The No-Knead Artisan Bread Recipe
This recipe produces one large loaf with enough bread for a family over a weekend:
- 3 cups (360g) all-purpose or bread flour
- 1/4 teaspoon (1g) instant yeast — this tiny amount is intentional
- 1 1/2 teaspoons (9g) fine sea salt
- 1 1/2 cups (345g) room-temperature water
In a large bowl, whisk together flour, yeast, and salt. Add the water and stir with a wooden spoon or your hand until a shaggy, sticky dough forms and no dry flour remains. The dough will be rough and wet — resist the urge to add more flour. Cover the bowl tightly with plastic wrap and leave at room temperature (ideally 65–72°F / 18–22°C) for 12 to 18 hours, until the surface is bubbly and the dough has risen and appears somewhat deflated.

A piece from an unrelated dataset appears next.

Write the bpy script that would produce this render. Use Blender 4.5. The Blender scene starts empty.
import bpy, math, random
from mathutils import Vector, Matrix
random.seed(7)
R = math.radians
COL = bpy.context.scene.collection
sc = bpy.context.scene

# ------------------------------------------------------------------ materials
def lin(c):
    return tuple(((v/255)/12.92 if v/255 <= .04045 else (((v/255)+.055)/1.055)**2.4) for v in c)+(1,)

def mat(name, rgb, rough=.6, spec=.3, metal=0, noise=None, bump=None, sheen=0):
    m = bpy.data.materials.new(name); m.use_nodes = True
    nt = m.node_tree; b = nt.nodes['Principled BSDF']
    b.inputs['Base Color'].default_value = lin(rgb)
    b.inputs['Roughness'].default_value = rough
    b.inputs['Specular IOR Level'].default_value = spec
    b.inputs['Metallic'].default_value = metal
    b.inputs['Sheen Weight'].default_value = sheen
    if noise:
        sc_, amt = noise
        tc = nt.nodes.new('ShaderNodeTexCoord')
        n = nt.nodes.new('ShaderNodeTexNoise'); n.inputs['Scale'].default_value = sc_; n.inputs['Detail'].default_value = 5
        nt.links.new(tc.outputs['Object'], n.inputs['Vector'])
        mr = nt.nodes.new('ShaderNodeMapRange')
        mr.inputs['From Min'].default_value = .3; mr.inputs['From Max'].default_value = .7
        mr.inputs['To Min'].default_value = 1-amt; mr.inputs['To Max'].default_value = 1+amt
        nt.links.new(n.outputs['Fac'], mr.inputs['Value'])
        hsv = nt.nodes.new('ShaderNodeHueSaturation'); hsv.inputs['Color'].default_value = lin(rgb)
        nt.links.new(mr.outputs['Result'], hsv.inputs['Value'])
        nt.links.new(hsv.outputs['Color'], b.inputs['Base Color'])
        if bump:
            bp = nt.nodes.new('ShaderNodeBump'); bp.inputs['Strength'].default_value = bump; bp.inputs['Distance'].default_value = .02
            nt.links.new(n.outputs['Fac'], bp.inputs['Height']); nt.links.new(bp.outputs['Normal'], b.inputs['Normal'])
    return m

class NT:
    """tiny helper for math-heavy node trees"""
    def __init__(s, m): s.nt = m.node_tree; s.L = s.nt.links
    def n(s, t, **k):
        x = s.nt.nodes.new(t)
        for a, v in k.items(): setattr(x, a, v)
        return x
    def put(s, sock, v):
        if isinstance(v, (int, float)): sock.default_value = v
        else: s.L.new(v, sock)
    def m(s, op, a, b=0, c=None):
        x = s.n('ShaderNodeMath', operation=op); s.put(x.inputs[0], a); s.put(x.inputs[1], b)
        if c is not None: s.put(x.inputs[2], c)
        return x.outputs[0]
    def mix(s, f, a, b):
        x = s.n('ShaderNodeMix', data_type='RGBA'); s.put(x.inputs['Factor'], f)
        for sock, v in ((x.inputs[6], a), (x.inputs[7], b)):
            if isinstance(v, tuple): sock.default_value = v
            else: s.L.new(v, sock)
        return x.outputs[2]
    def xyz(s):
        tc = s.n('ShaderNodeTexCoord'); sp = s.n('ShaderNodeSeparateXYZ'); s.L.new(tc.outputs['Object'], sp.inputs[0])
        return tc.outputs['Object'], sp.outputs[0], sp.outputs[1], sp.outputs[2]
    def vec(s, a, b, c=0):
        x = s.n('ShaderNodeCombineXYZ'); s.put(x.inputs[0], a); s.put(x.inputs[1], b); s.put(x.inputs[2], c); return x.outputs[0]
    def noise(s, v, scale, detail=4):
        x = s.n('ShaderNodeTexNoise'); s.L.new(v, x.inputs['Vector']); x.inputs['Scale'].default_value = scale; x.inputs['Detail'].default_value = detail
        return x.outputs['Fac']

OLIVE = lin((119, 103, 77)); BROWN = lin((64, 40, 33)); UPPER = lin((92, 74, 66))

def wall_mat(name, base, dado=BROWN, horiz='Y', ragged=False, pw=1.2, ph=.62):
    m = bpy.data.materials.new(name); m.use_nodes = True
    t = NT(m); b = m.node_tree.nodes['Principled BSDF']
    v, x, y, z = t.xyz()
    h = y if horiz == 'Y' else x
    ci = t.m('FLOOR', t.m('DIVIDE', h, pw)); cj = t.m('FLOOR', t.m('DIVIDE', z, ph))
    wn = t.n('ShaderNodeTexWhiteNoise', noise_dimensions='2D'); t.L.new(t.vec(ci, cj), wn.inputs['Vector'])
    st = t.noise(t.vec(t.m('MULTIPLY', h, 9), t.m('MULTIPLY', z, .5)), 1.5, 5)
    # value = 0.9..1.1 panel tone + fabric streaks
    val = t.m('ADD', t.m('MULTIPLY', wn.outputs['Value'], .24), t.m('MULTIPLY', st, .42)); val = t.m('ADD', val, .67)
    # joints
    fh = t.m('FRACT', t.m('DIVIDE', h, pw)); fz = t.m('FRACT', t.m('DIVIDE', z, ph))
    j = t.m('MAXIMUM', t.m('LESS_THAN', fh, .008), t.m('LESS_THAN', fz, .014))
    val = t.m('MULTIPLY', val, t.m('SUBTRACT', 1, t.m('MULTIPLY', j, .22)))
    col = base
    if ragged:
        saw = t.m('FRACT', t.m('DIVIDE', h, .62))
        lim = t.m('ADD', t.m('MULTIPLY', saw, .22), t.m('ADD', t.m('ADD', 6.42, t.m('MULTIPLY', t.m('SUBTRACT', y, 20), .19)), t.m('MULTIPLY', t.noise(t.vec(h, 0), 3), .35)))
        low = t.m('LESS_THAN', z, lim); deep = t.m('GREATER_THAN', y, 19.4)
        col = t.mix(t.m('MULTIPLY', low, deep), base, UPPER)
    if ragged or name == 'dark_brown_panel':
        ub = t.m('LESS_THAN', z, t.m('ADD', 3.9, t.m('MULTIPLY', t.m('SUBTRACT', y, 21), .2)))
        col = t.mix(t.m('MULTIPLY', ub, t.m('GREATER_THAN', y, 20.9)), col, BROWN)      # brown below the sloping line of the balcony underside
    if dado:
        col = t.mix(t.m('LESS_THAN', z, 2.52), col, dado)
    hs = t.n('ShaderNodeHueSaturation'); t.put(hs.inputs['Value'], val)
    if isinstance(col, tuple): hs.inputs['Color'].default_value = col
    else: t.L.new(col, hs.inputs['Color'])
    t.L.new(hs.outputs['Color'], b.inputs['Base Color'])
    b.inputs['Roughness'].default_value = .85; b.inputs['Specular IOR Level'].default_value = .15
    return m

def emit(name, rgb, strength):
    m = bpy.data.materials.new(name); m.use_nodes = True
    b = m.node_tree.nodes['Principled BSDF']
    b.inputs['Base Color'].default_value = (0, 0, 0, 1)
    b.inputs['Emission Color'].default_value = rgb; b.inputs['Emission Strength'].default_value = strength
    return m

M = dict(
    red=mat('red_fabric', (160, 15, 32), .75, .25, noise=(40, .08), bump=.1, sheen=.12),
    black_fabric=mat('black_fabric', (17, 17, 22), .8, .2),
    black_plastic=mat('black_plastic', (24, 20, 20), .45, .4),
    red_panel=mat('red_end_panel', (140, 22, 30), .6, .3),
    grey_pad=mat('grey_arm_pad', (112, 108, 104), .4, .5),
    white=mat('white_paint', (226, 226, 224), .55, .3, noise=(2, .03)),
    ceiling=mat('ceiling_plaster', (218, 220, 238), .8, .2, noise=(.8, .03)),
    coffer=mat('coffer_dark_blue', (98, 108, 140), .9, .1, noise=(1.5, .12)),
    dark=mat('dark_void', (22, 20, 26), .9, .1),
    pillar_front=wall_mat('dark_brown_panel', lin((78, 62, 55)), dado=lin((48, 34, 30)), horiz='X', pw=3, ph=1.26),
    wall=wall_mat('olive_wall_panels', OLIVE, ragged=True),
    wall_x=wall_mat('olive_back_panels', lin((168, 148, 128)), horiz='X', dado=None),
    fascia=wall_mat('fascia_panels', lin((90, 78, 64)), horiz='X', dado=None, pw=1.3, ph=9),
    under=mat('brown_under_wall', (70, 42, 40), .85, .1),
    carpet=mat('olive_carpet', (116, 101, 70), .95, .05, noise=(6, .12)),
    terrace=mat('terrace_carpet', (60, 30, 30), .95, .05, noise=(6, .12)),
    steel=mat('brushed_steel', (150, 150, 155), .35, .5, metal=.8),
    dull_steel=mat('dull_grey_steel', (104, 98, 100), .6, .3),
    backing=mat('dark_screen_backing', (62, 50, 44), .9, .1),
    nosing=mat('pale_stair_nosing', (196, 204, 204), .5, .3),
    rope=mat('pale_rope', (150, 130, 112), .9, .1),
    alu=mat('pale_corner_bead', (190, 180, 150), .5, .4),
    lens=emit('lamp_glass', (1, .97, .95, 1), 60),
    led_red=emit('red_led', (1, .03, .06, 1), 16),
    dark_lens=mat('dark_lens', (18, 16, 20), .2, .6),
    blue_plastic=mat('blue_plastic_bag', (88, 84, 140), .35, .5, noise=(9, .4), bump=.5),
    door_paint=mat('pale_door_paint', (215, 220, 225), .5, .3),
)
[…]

Shaping, Rising, and Baking
After the long rise, generously flour a work surface and turn the dough out gently — use a spatula or bowl scraper to help; the dough is wet and sticky, and that is correct. With well-floured hands, fold the dough over itself a few times (you are not kneading — just folding and building a little tension). Shape into a rough ball by tucking the edges underneath. Place seam-side down on a large piece of parchment paper. Cover with a kitchen towel and rest for 2 hours; the dough should look puffy and somewhat risen.
About 30 minutes before the end of the second rise, place your Dutch oven (with lid) in the oven and preheat to 500°F (260°C). The Dutch oven must be very hot before the dough goes in. When ready, score the top of the dough with a sharp knife or razor blade — a single slash or X pattern — to allow steam to escape in a controlled way during baking. Carefully lower the dough by the parchment into the screaming-hot Dutch oven, cover immediately, and bake for 30 minutes. Remove the lid and bake an additional 15–20 minutes until the crust is a deep, mahogany brown.
Variations to Explore
Once you have mastered the basic no-knead loaf, a world of variation opens up with minimal additional complexity. Replace 25% of the all-purpose flour with whole wheat or rye for deeper, more complex flavor. Add a tablespoon of honey for subtle sweetness and a more golden crust. Fold in seeds during the initial mix — sunflower, pumpkin, sesame, and flax all work beautifully. For a more sourdough-adjacent flavor, extend the fermentation time to 24 hours and use cooler water (the slower the fermentation, the more acid and flavor develops). Add dried herbs, olives, or roasted garlic to the dough for specialty loaves that make extraordinary gifts.
No-knead artisan bread represents the best kind of kitchen discovery: a technique that requires almost nothing from you yet delivers results that would make any bread baker proud. Make it this weekend, and you will make it for the rest of your life.